◆ **STATED PROBLEM**: Return only the lines from the top of the material through the line marked by "R = math.radians", unaltered.

--- start SOURCE EXCERPT ---

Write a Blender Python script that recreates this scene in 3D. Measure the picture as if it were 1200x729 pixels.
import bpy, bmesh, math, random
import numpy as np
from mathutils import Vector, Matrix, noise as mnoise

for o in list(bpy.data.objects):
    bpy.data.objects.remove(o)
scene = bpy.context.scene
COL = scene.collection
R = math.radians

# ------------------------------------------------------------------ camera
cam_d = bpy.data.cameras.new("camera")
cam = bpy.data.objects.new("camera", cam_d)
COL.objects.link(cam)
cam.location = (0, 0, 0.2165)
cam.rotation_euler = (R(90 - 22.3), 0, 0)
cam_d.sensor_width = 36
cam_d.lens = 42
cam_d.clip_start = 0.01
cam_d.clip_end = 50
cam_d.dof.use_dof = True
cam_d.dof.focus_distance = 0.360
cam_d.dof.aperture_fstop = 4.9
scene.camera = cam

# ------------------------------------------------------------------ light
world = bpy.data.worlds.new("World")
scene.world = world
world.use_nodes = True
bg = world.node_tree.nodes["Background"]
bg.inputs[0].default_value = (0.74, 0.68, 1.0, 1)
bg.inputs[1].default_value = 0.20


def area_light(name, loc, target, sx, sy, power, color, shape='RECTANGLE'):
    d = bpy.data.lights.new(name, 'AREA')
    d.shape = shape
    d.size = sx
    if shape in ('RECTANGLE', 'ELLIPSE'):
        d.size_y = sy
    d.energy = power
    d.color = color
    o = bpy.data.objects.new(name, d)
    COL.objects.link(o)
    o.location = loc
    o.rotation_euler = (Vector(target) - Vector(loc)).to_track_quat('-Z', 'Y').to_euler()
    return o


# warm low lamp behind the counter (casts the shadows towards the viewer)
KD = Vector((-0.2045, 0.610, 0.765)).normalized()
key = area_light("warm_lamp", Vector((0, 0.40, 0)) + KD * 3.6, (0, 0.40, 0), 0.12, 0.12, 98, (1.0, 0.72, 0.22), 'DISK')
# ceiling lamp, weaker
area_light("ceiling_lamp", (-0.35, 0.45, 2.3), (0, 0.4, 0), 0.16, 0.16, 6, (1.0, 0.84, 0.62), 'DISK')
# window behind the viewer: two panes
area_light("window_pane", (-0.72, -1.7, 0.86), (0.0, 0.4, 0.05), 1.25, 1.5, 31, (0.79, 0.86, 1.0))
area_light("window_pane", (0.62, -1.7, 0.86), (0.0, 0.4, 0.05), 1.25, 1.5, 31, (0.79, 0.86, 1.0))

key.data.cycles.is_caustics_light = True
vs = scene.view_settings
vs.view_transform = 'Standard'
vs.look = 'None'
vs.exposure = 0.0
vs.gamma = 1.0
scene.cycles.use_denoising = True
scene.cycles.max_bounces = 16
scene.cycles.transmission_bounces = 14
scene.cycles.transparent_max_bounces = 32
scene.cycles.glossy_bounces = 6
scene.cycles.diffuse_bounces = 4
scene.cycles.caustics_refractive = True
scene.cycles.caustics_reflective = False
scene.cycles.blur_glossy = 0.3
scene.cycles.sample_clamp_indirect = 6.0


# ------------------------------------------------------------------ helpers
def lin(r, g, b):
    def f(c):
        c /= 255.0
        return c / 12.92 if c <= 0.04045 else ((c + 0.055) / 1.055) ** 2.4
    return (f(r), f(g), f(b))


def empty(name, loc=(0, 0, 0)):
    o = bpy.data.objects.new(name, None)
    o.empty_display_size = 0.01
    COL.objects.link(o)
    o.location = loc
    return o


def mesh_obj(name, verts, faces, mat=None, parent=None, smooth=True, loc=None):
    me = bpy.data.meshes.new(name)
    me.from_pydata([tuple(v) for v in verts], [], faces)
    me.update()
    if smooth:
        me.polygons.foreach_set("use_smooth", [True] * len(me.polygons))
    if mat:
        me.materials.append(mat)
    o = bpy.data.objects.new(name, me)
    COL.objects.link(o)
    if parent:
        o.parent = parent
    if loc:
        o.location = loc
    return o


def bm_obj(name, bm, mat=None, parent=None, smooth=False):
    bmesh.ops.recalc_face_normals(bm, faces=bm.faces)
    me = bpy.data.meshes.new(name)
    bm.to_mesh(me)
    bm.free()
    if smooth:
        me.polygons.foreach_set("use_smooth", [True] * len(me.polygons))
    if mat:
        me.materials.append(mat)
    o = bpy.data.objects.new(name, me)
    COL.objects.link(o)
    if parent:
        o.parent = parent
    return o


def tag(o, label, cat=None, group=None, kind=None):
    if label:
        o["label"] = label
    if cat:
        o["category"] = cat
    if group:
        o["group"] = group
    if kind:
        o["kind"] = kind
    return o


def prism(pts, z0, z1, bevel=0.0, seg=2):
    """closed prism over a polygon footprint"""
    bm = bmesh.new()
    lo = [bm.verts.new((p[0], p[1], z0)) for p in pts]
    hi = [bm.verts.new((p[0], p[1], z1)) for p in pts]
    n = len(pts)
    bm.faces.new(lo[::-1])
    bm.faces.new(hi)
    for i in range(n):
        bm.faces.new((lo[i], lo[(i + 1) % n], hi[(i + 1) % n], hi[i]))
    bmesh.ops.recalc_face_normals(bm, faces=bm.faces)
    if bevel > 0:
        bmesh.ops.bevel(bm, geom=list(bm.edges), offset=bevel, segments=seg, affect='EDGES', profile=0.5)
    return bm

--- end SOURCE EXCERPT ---

◆ **TASK RESPONSE**:
Write a Blender Python script that recreates this scene in 3D. Measure the picture as if it were 1200x729 pixels.
import bpy, bmesh, math, random
import numpy as np
from mathutils import Vector, Matrix, noise as mnoise

for o in list(bpy.data.objects):
    bpy.data.objects.remove(o)
scene = bpy.context.scene
COL = scene.collection
R = math.radians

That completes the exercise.